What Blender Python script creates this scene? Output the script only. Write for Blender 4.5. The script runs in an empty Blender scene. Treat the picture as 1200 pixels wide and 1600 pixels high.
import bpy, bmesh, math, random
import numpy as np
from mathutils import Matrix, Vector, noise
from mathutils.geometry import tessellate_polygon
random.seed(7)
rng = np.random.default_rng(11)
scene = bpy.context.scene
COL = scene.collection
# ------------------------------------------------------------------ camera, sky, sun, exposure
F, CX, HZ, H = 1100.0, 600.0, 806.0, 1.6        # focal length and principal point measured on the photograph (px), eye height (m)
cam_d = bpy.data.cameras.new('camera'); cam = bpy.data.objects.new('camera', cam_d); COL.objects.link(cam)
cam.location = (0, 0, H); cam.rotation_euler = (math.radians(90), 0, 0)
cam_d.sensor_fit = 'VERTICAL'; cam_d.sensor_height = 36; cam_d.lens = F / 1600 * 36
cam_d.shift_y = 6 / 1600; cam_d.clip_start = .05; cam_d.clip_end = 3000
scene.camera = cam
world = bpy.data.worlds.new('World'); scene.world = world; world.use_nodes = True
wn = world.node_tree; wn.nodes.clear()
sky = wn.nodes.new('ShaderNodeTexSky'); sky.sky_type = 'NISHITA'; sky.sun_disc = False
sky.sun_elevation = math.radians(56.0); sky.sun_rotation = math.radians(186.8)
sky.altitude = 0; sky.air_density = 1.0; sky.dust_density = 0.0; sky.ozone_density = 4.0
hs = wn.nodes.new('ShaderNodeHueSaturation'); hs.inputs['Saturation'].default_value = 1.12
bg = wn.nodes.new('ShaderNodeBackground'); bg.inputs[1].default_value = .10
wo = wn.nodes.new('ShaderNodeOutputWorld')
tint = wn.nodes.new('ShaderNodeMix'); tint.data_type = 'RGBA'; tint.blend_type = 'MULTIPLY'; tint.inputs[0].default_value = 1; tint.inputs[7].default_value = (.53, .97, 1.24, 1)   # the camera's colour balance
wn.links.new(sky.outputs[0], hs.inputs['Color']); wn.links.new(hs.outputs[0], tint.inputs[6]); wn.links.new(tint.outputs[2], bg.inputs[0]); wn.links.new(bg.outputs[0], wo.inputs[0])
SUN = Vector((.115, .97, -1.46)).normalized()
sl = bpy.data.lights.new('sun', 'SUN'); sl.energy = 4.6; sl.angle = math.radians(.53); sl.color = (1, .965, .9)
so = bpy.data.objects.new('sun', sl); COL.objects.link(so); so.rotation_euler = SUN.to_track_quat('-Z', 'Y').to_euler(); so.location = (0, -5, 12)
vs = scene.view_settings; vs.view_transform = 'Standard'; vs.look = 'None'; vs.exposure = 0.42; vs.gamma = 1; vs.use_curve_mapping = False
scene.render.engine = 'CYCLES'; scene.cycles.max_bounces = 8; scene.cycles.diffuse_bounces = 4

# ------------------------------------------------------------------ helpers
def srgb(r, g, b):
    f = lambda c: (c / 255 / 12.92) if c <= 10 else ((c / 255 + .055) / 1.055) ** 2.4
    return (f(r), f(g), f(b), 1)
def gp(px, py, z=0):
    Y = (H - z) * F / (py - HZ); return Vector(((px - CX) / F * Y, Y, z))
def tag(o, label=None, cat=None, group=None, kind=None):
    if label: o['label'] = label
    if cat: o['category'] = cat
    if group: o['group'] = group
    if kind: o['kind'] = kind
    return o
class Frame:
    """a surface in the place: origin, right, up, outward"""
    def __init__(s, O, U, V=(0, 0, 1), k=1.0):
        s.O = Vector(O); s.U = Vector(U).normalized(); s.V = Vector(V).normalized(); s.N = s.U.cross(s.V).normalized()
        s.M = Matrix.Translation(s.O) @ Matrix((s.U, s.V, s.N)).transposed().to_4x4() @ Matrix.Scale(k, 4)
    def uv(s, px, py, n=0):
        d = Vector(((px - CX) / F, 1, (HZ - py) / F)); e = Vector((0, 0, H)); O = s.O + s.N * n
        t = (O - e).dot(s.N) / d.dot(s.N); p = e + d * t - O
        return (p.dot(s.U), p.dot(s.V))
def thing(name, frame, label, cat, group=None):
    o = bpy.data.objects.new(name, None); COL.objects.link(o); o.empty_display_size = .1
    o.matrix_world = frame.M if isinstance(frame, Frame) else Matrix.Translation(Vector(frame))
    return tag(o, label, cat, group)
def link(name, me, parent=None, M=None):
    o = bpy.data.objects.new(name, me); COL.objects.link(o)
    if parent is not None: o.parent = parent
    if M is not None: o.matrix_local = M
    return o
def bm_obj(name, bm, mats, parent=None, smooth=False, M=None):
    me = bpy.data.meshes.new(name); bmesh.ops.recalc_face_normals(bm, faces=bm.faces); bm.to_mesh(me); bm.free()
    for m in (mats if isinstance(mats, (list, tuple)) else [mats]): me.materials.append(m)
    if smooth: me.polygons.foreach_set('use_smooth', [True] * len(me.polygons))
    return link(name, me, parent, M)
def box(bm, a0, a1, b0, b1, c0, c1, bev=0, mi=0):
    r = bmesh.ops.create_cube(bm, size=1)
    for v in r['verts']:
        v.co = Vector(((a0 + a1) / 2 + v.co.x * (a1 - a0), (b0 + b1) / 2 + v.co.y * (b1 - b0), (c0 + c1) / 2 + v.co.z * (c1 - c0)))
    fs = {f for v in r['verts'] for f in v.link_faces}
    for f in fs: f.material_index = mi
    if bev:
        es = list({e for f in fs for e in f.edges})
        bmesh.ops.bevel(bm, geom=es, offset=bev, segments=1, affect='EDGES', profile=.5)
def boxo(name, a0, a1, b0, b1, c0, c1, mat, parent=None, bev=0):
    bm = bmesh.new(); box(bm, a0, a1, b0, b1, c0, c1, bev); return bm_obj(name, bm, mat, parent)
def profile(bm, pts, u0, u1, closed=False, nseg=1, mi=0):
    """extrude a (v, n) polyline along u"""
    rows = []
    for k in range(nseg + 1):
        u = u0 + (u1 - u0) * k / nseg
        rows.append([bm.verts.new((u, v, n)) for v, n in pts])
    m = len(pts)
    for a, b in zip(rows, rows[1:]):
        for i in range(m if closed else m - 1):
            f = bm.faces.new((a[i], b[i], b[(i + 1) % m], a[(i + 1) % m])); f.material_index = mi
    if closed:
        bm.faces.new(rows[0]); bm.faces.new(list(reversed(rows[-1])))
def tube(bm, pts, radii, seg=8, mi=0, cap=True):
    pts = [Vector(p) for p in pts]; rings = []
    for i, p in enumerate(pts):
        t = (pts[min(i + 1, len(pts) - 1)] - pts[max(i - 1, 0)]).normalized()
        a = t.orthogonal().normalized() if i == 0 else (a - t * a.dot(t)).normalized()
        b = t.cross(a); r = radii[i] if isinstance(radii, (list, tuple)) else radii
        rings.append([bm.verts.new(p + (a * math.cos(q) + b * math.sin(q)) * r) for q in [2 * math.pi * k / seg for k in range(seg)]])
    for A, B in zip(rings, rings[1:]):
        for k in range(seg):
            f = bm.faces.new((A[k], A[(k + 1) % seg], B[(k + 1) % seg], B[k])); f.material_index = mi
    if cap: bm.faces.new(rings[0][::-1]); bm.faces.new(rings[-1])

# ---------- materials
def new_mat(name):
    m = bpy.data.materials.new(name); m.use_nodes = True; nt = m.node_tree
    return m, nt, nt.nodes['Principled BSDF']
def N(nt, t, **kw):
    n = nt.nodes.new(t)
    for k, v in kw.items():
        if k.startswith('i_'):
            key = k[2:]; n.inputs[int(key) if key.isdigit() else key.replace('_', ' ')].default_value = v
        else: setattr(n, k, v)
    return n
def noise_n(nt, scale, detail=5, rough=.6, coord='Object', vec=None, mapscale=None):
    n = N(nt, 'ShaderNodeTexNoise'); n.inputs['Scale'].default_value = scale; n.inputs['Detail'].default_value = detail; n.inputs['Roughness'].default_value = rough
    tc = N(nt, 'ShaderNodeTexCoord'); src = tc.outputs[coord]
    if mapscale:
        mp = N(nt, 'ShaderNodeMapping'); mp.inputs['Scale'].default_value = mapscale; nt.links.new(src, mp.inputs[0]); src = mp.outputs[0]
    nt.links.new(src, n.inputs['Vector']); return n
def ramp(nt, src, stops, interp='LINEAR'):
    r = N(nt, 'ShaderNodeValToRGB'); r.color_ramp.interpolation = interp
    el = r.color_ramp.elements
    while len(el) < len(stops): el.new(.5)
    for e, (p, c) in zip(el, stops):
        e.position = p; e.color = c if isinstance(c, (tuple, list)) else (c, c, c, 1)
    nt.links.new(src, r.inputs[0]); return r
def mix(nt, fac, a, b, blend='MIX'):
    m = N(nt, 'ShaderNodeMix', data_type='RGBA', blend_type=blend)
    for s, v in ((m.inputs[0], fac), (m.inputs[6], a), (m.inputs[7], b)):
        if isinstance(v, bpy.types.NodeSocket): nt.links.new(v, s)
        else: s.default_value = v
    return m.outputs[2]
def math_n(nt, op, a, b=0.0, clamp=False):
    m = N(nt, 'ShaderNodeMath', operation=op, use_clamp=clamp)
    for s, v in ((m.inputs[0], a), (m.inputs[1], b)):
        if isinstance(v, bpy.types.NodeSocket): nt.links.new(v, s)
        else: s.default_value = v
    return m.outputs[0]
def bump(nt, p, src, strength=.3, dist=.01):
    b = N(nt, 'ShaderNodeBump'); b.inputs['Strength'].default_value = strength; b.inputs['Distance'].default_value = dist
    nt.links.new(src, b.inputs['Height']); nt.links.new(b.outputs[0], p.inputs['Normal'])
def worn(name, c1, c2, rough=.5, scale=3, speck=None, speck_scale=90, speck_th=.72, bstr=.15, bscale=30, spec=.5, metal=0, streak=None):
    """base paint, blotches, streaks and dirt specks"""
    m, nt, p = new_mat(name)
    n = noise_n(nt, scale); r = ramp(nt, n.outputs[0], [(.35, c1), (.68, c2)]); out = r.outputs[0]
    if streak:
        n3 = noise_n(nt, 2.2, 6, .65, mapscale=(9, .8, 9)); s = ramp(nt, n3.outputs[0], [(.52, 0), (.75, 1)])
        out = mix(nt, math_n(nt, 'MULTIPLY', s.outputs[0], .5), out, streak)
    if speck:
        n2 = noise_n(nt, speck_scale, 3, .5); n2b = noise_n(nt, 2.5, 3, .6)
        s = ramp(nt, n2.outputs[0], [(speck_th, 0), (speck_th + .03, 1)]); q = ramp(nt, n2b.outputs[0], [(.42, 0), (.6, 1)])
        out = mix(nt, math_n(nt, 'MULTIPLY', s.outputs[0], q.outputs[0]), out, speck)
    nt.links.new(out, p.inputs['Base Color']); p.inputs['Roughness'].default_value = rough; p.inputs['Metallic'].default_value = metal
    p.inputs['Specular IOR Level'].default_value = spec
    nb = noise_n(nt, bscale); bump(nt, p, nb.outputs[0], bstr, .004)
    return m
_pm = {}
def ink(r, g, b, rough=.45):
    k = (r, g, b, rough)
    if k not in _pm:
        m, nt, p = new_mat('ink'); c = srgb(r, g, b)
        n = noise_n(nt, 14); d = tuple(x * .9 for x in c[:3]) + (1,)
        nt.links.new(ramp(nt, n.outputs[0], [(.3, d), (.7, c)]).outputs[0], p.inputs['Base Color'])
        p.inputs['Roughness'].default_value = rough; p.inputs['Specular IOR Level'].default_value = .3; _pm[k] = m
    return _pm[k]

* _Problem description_
Take each line of the material that contains the word "scene" and list it.

* _Final result_
What Blender Python script creates this scene? Output the script only. Write for Blender 4.5. The script runs in an empty Blender scene. Treat the picture as 1200 pixels wide and 1600 pixels high.
scene = bpy.context.scene
COL = scene.collection
scene.camera = cam
world = bpy.data.worlds.new('World'); scene.world = world; world.use_nodes = True
vs = scene.view_settings; vs.view_transform = 'Standard'; vs.look = 'None'; vs.exposure = 0.42; vs.gamma = 1; vs.use_curve_mapping = False
scene.render.engine = 'CYCLES'; scene.cycles.max_bounces = 8; scene.cycles.diffuse_bounces = 4